Pale Blue Dot — Danish Prakash

Pale Blue Dot

After being smitten by Carl Sagan’s exquisite and erudite storytelling in The Demon-Haunted World, I looked around for more of his work and found the Pale Blue Dot, and it’s exactly what I had expected it would be.

It took me a lot of time to complete this book but that’s because I stopped listening to audiobooks for a while early this year. Luckily, it’s written in a loosely related anthological manner so I could pick this book up after an absence of let’s say a month and still wouldn’t miss out on anything or find the need to read the better part of the previous chapter. Nor did I take too many notes while listening to it. It’s the kind of book that I just enjoyed reading/listening to, whether that be while doing chores, cooking, running, etc. In the first half of the book, from Voyager to Apollo, and beyond, the author traces the miraculous achievements we humans have had and continue to have in astronomy and cosmology. It sets a backdrop for what’s about to come next in the book, the future of humans in space and our quest for survival.
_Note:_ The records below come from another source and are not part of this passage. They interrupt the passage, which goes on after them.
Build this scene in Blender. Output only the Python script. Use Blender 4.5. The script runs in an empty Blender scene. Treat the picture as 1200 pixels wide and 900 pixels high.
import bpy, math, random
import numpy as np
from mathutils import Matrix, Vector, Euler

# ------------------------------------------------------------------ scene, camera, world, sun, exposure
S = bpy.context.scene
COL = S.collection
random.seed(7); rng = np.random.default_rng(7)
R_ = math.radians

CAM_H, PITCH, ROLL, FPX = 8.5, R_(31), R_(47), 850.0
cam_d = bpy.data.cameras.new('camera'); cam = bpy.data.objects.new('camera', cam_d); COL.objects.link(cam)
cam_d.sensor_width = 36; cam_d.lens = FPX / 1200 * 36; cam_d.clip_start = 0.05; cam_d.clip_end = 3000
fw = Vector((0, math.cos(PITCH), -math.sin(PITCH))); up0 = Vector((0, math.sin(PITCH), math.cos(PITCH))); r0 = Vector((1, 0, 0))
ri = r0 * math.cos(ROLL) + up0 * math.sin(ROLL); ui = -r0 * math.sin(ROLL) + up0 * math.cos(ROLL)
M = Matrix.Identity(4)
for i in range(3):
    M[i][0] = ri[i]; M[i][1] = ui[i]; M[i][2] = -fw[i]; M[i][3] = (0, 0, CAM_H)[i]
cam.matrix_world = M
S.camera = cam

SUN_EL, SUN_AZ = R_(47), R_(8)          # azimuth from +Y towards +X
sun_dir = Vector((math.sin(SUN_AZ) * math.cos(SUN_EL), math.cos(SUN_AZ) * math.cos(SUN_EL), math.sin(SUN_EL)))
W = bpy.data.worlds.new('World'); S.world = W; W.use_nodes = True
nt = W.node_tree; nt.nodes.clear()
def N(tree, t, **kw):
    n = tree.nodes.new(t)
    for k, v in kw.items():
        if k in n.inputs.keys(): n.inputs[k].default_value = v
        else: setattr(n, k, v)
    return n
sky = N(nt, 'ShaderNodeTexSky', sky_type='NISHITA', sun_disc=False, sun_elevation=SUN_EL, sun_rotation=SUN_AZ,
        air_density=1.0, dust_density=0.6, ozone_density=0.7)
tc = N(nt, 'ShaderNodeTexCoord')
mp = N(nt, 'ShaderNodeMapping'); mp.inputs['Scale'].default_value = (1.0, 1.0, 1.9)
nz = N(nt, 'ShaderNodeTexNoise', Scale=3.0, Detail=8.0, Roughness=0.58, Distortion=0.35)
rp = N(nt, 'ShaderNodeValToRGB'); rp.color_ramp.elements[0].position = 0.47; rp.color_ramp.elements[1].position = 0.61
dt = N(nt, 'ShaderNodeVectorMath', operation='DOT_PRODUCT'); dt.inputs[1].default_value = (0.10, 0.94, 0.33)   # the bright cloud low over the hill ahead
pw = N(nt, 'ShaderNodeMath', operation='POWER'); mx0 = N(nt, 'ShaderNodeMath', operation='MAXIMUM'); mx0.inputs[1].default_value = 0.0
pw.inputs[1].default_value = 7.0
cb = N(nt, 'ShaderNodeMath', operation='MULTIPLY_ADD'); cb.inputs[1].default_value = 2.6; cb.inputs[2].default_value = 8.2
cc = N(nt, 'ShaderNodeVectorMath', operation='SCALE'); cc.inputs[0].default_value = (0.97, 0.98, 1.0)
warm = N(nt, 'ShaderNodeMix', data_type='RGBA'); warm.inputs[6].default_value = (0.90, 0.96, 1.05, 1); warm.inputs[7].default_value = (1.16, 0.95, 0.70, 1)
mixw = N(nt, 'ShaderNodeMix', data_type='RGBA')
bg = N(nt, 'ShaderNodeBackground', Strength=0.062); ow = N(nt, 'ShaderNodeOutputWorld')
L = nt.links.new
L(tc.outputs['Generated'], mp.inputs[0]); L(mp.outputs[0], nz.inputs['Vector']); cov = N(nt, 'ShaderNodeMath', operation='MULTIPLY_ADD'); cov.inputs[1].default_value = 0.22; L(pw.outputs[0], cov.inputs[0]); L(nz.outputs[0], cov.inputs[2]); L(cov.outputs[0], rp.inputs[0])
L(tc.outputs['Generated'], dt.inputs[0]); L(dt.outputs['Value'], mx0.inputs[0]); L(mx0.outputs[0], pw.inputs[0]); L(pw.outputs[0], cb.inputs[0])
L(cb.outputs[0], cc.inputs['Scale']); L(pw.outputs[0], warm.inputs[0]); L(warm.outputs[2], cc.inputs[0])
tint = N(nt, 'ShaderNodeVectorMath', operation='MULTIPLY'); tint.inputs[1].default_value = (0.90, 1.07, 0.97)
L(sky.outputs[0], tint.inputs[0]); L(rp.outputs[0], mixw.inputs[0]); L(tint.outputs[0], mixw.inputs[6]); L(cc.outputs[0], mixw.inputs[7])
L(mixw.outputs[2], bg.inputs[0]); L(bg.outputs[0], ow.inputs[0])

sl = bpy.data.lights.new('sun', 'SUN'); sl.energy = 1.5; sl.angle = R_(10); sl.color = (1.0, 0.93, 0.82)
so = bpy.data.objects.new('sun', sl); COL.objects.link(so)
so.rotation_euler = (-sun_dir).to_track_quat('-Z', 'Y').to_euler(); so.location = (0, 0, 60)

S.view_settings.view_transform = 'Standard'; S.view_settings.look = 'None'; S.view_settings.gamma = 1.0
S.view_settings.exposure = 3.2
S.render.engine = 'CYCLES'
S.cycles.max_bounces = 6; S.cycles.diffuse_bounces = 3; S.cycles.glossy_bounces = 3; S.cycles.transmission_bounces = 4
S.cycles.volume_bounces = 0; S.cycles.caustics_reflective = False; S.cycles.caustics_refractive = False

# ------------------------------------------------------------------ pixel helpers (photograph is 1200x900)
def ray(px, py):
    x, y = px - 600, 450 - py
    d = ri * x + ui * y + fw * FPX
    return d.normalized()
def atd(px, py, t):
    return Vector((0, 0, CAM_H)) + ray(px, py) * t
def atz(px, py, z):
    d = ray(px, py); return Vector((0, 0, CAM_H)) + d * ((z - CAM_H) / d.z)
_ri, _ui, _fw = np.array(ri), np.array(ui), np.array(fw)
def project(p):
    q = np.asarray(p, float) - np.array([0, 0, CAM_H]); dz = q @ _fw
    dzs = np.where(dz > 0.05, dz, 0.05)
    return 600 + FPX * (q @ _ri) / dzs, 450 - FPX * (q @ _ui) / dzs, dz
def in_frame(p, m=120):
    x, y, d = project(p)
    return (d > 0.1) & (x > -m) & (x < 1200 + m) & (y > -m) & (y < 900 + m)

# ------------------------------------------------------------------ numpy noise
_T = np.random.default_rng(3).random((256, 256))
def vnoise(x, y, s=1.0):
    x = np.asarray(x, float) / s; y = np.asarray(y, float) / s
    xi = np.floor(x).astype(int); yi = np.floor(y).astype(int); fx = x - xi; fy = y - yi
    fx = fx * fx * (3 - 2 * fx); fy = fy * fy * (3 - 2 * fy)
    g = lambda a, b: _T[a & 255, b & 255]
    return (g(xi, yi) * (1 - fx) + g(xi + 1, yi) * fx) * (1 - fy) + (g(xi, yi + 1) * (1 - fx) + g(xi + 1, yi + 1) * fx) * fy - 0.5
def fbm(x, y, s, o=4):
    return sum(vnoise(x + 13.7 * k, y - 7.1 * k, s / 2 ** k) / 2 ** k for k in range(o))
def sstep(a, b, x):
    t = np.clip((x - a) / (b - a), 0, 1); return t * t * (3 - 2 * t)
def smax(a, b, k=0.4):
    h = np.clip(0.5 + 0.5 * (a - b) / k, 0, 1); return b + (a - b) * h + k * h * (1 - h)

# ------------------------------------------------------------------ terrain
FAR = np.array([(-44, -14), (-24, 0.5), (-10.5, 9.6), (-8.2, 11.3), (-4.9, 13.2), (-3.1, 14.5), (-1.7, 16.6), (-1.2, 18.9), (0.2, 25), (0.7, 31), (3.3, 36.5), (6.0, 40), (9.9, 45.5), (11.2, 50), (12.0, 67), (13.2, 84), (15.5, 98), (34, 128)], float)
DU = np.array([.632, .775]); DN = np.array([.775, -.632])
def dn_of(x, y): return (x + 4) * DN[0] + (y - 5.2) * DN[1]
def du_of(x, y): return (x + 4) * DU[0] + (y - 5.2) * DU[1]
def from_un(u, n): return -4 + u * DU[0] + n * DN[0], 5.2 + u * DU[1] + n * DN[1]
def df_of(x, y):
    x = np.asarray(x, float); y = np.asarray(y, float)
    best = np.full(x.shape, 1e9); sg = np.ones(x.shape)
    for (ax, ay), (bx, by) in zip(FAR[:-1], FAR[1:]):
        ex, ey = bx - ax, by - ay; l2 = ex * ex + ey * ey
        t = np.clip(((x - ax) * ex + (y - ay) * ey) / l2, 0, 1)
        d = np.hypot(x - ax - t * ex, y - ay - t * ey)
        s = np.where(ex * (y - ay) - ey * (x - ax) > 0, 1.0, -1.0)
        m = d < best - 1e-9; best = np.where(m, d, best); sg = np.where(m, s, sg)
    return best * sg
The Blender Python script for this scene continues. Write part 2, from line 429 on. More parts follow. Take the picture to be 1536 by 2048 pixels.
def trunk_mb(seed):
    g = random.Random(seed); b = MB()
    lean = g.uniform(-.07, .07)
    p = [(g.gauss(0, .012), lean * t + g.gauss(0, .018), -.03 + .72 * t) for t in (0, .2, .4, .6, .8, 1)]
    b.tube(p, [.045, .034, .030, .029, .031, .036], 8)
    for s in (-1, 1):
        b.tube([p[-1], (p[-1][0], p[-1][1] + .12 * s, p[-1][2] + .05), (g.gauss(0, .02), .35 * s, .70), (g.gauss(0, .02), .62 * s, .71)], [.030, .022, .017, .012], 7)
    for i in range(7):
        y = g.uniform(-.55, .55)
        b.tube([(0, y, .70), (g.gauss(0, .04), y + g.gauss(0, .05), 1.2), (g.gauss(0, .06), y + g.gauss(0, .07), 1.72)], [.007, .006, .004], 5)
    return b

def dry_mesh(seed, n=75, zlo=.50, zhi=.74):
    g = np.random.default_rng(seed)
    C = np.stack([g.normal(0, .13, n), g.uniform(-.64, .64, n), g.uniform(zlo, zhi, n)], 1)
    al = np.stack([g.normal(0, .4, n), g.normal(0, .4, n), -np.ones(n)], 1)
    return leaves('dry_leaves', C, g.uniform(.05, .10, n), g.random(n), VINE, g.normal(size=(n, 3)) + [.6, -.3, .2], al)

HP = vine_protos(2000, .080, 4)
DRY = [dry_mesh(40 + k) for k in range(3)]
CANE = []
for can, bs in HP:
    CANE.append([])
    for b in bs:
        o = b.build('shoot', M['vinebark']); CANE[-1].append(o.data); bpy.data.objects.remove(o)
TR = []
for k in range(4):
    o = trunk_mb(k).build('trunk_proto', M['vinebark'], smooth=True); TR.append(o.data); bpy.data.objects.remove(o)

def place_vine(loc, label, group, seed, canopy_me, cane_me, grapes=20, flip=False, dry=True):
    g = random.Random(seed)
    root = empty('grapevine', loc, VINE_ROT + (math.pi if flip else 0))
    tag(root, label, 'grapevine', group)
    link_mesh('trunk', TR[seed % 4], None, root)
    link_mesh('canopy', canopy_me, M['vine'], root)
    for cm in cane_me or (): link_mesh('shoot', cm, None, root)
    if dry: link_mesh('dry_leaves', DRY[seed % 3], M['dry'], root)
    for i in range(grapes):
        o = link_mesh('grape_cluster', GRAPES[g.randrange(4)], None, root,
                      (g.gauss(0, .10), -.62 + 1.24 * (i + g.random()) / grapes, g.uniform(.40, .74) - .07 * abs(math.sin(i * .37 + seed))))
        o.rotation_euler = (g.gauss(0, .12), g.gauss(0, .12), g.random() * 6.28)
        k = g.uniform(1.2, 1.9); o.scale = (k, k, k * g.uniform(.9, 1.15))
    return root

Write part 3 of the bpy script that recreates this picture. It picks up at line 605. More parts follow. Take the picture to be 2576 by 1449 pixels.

Perhaps it is recency bias but I quite enjoyed the second part of the book. Here, the author talks about concerns regarding sending humans to space and how governments across the globe are cutting down on space research budgets. But, the author continues, that an inevitable future awaits where humans achieve multi-planetary existence and how rather ironically that would be humanity’s only hope for survival in the long term future. But it also raises important and difficult questions. In particular, how our future existence as a multi-planetary species will fare where we’d have to inhabit and take care of various planets when we are hell-bent on ruining our current and only one.

That the book was published in 1994 is telling. It’s a poignant reminder of who we are as humans. We are innovators. We are survivors. We find a way to survive, we always have, despite the odds stacked against us. Our descendants, thousands of years into the future, conveniently cooped up in their cloche establishments on distant planets, would fondly look back on this pale blue dot, if it manages to survive.